═══ RECORDED DATA ═══

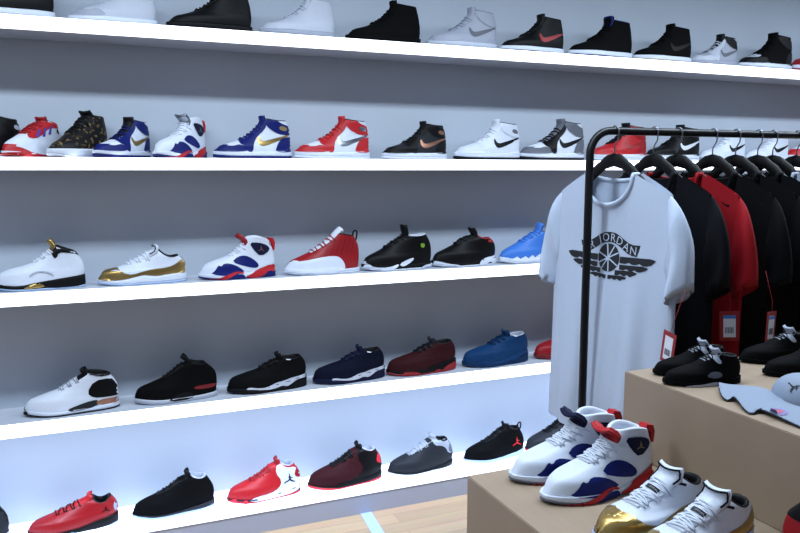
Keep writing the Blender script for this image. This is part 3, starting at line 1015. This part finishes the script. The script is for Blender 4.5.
bk = dict(hz=.78, up='matte', mid='matte', out='matte', lining='black', tongue='palegrey', lace='black', flash='offwhite', net='grey', wing='palegrey')
pa, pb = on_z(701.5, 383, ZH), on_z(690, 373.5, ZH)
table_shoe(pa.x, pa.y, ZH, -16, .192, 'retro', bk, 'small black sneaker with grey tongue and white sole flash on the tall block', 'black sneakers on the tall block')
table_shoe(pb.x, pb.y, ZH, -16, .192, 'retro', dict(bk, flash=None), 'small black sneaker with grey tongue at left end of the tall block, behind its mate', 'black sneakers on the tall block')
pa, pb = on_z(802, 374, ZH), on_z(776, 361, ZH)
table_shoe(pa.x, pa.y, ZH, -16, .205, 'retro', dict(bk, flash=None, net=None), 'black sneaker at right edge on the tall block, directly behind the cap', 'black sneakers on the tall block')
table_shoe(pb.x, pb.y, ZH, -16, .205, 'retro', dict(bk, flash=None, net=None), 'black sneaker rearmost on the tall block, below the rightmost hanging red tag', 'black sneakers on the tall block')

#@@PART2
# ------------------------------------------------------------------ clothes rail
YR = 1.93
rail_m = mat('#060709', .38, 0, 'plain', 0., .3)
RR = .0125
pr = on_y(616, 131, YR)
ZR = pr.z
xp = x_at(590, YR, 1.45)
xe = 3.05
rail = tag(empty('clothes_rail', ((xp + xe) / 2, YR, 0)), 'black tubular clothes rail with rounded corners carrying the hanging shirts', 'clothes rail')
c = (xp + xe) / 2
rad = .075
pts = [(xp - c, 0, .03), (xp - c, 0, .5), (xp - c, 0, 1.0), (xp - c, 0, ZR - rad)]
for i in range(1, 9):
    a = pi / 2 * i / 8
    pts.append((xp - c + rad * (1 - cos(a)), 0, ZR - rad + rad * sin(a)))
pts.append((xe - c - rad, 0, ZR))
for i in range(1, 9):
    a = pi / 2 * i / 8
    pts.append((xe - c - rad + rad * sin(a), 0, ZR - rad + rad * cos(a)))
pts += [(xe - c, 0, 1.0), (xe - c, 0, .03)]
tube('rail_frame', pts, RR, rail, rail_m, 14)
for sx in (xp - c, xe - c):
    tube('foot', [(sx, -.22, .015), (sx, .22, .015)], .014, rail, rail_m, 10)

# hangers
HD = .13          # from the rail centre down to the collar of the garment
han_m = mat('#040405', .5, 0, 'plain', 0., .2)
wire_m = mat('#7c808a', .3, .9, 'plain')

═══

* [EXERCISE TASK] Quote the preceding listing precisely and completely, omitting its images.

* [ANSWER TO THE TASK]
Keep writing the Blender script for this image. This is part 3, starting at line 1015. This part finishes the script. The script is for Blender 4.5.
bk = dict(hz=.78, up='matte', mid='matte', out='matte', lining='black', tongue='palegrey', lace='black', flash='offwhite', net='grey', wing='palegrey')
pa, pb = on_z(701.5, 383, ZH), on_z(690, 373.5, ZH)
table_shoe(pa.x, pa.y, ZH, -16, .192, 'retro', bk, 'small black sneaker with grey tongue and white sole flash on the tall block', 'black sneakers on the tall block')
table_shoe(pb.x, pb.y, ZH, -16, .192, 'retro', dict(bk, flash=None), 'small black sneaker with grey tongue at left end of the tall block, behind its mate', 'black sneakers on the tall block')
pa, pb = on_z(802, 374, ZH), on_z(776, 361, ZH)
table_shoe(pa.x, pa.y, ZH, -16, .205, 'retro', dict(bk, flash=None, net=None), 'black sneaker at right edge on the tall block, directly behind the cap', 'black sneakers on the tall block')
table_shoe(pb.x, pb.y, ZH, -16, .205, 'retro', dict(bk, flash=None, net=None), 'black sneaker rearmost on the tall block, below the rightmost hanging red tag', 'black sneakers on the tall block')

#@@PART2
# ------------------------------------------------------------------ clothes rail
YR = 1.93
rail_m = mat('#060709', .38, 0, 'plain', 0., .3)
RR = .0125
pr = on_y(616, 131, YR)
ZR = pr.z
xp = x_at(590, YR, 1.45)
xe = 3.05
rail = tag(empty('clothes_rail', ((xp + xe) / 2, YR, 0)), 'black tubular clothes rail with rounded corners carrying the hanging shirts', 'clothes rail')
c = (xp + xe) / 2
rad = .075
pts = [(xp - c, 0, .03), (xp - c, 0, .5), (xp - c, 0, 1.0), (xp - c, 0, ZR - rad)]
for i in range(1, 9):
    a = pi / 2 * i / 8
    pts.append((xp - c + rad * (1 - cos(a)), 0, ZR - rad + rad * sin(a)))
pts.append((xe - c - rad, 0, ZR))
for i in range(1, 9):
    a = pi / 2 * i / 8
    pts.append((xe - c - rad + rad * sin(a), 0, ZR - rad + rad * cos(a)))
pts += [(xe - c, 0, 1.0), (xe - c, 0, .03)]
tube('rail_frame', pts, RR, rail, rail_m, 14)
for sx in (xp - c, xe - c):
    tube('foot', [(sx, -.22, .015), (sx, .22, .015)], .014, rail, rail_m, 10)

# hangers
HD = .13          # from the rail centre down to the collar of the garment
han_m = mat('#040405', .5, 0, 'plain', 0., .2)
wire_m = mat('#7c808a', .3, .9, 'plain')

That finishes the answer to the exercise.